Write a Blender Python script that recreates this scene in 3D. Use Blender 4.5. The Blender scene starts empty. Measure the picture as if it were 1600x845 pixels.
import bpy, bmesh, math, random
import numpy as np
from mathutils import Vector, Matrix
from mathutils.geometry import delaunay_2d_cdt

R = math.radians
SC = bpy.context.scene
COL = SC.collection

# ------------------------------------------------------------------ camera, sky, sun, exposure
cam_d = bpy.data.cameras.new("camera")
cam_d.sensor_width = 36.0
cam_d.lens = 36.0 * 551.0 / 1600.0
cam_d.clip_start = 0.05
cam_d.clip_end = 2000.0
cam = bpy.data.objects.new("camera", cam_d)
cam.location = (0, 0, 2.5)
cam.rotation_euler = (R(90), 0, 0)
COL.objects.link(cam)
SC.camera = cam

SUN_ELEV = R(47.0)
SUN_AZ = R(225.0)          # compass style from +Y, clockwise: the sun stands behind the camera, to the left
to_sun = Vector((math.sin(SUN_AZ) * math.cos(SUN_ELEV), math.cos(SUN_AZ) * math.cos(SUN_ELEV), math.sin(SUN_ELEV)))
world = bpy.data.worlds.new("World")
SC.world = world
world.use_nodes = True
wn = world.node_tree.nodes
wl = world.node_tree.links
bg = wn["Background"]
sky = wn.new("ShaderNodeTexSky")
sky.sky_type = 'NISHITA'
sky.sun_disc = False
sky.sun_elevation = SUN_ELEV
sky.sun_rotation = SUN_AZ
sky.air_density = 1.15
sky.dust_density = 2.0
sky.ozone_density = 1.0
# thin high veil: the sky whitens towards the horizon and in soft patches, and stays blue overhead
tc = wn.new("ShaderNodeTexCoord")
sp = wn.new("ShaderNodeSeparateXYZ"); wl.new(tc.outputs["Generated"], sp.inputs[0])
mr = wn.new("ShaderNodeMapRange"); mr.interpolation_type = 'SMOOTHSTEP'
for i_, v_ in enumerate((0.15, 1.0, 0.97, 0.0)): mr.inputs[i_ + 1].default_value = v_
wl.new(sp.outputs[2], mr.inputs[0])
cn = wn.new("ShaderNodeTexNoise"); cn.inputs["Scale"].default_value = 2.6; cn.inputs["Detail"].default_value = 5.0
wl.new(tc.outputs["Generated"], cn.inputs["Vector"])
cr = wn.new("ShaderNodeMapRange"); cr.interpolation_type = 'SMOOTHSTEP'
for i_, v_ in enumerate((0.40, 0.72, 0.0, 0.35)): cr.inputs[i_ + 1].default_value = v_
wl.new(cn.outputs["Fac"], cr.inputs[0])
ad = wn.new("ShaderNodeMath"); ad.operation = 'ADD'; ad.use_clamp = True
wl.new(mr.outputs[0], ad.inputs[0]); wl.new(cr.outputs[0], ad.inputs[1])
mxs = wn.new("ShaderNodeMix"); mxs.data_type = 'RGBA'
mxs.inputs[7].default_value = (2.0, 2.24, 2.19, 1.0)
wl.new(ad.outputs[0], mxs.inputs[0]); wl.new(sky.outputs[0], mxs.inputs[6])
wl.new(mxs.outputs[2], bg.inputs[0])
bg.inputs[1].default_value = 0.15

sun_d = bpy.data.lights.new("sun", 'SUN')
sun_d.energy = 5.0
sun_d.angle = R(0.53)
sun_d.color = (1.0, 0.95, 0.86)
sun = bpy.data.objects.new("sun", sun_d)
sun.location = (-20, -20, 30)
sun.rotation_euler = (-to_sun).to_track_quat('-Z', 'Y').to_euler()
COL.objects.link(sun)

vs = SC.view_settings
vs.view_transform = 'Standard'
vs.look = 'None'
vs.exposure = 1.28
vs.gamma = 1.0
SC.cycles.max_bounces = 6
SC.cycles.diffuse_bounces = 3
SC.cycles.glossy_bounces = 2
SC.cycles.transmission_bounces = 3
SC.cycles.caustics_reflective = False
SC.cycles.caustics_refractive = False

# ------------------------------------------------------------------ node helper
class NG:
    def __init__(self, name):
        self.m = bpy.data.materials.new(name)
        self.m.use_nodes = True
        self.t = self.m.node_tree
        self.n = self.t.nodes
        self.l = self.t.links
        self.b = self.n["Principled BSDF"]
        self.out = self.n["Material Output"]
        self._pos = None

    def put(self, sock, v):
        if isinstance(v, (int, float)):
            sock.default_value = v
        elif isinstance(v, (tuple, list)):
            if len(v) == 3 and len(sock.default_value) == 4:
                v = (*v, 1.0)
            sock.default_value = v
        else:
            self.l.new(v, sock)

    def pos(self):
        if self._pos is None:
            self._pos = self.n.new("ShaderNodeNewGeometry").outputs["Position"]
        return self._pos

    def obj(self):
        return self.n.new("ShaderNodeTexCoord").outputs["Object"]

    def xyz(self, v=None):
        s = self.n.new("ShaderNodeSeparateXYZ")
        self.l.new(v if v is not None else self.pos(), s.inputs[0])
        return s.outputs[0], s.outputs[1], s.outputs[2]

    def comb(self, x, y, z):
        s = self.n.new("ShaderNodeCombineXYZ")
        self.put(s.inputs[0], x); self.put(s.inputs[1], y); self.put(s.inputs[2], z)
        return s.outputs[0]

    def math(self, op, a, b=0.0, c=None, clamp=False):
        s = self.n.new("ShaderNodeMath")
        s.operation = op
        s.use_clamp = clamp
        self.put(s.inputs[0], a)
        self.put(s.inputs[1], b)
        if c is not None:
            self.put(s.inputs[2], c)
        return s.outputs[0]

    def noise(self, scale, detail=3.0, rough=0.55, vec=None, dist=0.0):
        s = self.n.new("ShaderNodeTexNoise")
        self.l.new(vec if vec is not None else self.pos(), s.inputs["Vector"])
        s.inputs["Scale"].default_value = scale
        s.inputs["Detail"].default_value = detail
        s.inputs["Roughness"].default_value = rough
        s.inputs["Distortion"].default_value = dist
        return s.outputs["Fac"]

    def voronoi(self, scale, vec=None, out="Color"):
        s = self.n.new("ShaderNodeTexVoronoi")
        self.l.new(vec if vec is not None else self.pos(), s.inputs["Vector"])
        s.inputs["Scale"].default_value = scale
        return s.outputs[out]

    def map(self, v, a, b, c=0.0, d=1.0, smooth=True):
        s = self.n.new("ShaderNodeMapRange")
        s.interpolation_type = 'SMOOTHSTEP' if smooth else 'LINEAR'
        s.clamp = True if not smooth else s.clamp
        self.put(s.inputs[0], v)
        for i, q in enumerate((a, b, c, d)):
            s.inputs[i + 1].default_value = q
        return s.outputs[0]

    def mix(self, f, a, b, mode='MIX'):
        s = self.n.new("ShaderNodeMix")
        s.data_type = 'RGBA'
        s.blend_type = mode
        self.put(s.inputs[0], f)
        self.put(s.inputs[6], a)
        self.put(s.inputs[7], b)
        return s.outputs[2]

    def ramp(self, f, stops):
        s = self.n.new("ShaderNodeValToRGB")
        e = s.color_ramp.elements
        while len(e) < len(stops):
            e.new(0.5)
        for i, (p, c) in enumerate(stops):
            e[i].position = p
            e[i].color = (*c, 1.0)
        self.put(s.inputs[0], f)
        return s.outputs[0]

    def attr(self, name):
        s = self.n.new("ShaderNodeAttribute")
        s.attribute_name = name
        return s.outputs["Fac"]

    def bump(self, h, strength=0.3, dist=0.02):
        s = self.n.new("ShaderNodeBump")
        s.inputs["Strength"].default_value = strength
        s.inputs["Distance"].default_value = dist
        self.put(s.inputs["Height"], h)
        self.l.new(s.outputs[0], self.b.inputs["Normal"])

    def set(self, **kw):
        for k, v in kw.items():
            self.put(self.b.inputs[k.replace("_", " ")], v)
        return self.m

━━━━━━

__Work to complete__:
Set down verbatim only the lines between the start of the data above and the line with "SC.camera = cam", both boundaries included.

__Answer to the problem__:
Write a Blender Python script that recreates this scene in 3D. Use Blender 4.5. The Blender scene starts empty. Measure the picture as if it were 1600x845 pixels.
import bpy, bmesh, math, random
import numpy as np
from mathutils import Vector, Matrix
from mathutils.geometry import delaunay_2d_cdt

R = math.radians
SC = bpy.context.scene
COL = SC.collection

# ------------------------------------------------------------------ camera, sky, sun, exposure
cam_d = bpy.data.cameras.new("camera")
cam_d.sensor_width = 36.0
cam_d.lens = 36.0 * 551.0 / 1600.0
cam_d.clip_start = 0.05
cam_d.clip_end = 2000.0
cam = bpy.data.objects.new("camera", cam_d)
cam.location = (0, 0, 2.5)
cam.rotation_euler = (R(90), 0, 0)
COL.objects.link(cam)
SC.camera = cam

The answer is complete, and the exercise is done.